Aim — Repeat exactly, and only, the lines below starting at the line that contains "Keep writing the" and ending at the line that contains "put('lettering', tm, lt)", inclusive of both.
======== Data shown
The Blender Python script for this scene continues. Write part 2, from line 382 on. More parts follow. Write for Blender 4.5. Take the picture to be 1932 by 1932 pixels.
================
======== Data shown
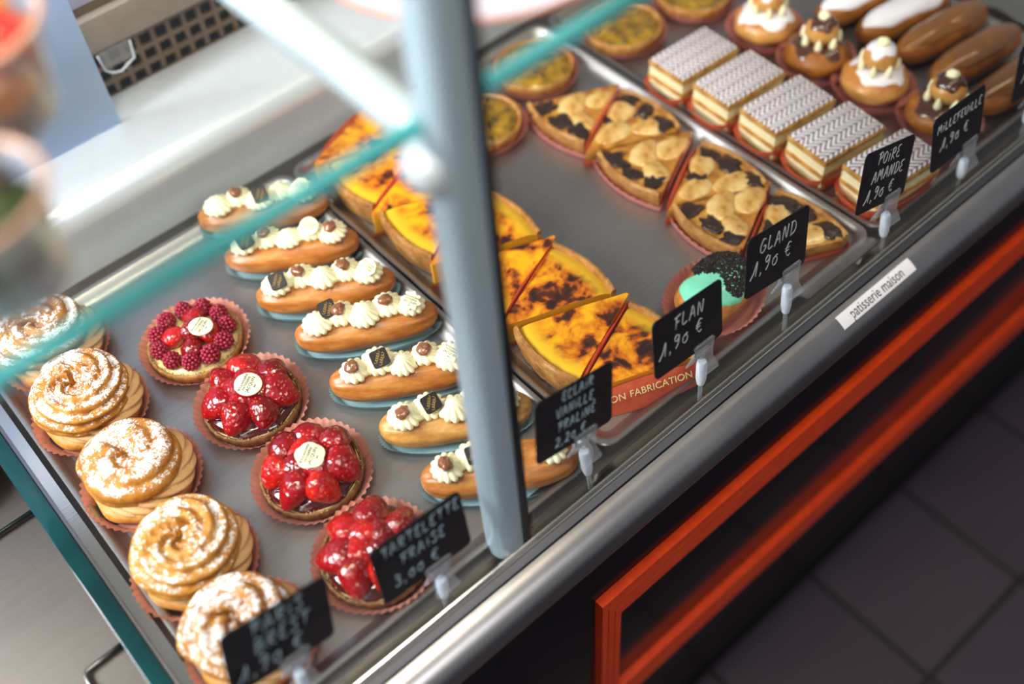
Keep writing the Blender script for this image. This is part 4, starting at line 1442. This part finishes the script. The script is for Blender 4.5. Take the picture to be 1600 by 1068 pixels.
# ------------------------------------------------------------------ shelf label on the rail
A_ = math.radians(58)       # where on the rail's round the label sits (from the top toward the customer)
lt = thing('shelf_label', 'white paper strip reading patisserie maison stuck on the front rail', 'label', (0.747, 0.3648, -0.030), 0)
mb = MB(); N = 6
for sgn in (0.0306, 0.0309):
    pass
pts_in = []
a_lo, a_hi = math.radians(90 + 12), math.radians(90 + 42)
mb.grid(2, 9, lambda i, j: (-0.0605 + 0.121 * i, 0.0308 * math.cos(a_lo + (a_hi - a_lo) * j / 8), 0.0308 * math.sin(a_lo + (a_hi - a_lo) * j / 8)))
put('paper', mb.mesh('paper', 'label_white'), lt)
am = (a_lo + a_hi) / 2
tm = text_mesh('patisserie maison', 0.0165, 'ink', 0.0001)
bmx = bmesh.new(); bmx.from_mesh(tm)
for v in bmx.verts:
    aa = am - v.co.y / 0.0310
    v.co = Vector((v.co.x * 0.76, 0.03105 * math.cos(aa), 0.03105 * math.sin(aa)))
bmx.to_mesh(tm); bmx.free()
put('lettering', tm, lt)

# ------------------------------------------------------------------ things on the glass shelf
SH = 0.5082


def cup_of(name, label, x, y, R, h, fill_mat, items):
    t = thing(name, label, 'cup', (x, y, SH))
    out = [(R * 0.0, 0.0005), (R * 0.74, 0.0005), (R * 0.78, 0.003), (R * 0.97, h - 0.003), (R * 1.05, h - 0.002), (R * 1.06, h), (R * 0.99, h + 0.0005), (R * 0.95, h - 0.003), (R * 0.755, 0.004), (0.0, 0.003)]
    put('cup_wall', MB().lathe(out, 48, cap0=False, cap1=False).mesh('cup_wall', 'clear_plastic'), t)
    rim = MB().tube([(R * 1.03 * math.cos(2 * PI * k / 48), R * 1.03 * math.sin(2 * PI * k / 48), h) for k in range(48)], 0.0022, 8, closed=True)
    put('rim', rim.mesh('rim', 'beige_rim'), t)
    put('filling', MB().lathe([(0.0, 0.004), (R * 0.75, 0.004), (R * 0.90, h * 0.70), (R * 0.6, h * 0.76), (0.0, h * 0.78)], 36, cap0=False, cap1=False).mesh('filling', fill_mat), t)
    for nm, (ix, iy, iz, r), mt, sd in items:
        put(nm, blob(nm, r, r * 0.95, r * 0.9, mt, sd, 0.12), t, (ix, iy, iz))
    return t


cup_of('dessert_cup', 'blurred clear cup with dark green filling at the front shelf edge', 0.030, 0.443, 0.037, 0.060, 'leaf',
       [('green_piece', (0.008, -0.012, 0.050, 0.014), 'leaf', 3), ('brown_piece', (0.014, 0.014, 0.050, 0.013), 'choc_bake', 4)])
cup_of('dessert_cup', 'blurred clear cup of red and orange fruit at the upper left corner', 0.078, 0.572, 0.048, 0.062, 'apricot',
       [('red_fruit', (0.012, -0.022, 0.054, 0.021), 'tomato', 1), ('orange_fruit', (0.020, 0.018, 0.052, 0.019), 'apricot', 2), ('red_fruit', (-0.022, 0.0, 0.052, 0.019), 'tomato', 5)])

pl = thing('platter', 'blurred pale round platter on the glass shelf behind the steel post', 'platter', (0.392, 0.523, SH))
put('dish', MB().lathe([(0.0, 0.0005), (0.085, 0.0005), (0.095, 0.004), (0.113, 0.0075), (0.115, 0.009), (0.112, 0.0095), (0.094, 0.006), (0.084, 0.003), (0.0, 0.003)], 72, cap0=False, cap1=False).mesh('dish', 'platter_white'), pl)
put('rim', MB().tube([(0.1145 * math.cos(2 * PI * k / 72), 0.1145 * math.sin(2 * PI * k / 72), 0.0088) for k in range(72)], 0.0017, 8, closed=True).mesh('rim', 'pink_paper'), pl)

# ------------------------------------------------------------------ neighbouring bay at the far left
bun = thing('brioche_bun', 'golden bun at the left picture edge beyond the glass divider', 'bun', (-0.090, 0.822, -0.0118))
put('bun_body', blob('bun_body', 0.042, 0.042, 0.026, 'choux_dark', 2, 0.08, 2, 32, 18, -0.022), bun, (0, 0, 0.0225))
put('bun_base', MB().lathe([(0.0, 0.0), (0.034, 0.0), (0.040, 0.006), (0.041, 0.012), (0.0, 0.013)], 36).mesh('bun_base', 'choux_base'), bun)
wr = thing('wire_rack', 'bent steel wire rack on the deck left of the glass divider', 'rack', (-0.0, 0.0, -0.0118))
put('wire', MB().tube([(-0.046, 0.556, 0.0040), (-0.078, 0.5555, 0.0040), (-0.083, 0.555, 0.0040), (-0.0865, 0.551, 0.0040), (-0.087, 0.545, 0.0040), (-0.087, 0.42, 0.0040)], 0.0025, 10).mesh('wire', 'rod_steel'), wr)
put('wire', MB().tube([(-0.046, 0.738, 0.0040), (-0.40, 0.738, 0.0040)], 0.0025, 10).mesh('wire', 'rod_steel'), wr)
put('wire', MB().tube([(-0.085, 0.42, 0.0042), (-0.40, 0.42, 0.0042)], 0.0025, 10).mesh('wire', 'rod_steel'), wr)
================
Response to this task —
Keep writing the Blender script for this image. This is part 4, starting at line 1442. This part finishes the script. The script is for Blender 4.5. Take the picture to be 1600 by 1068 pixels.
# ------------------------------------------------------------------ shelf label on the rail
A_ = math.radians(58)       # where on the rail's round the label sits (from the top toward the customer)
lt = thing('shelf_label', 'white paper strip reading patisserie maison stuck on the front rail', 'label', (0.747, 0.3648, -0.030), 0)
mb = MB(); N = 6
for sgn in (0.0306, 0.0309):
    pass
pts_in = []
a_lo, a_hi = math.radians(90 + 12), math.radians(90 + 42)
mb.grid(2, 9, lambda i, j: (-0.0605 + 0.121 * i, 0.0308 * math.cos(a_lo + (a_hi - a_lo) * j / 8), 0.0308 * math.sin(a_lo + (a_hi - a_lo) * j / 8)))
put('paper', mb.mesh('paper', 'label_white'), lt)
am = (a_lo + a_hi) / 2
tm = text_mesh('patisserie maison', 0.0165, 'ink', 0.0001)
bmx = bmesh.new(); bmx.from_mesh(tm)
for v in bmx.verts:
    aa = am - v.co.y / 0.0310
    v.co = Vector((v.co.x * 0.76, 0.03105 * math.cos(aa), 0.03105 * math.sin(aa)))
bmx.to_mesh(tm); bmx.free()
put('lettering', tm, lt)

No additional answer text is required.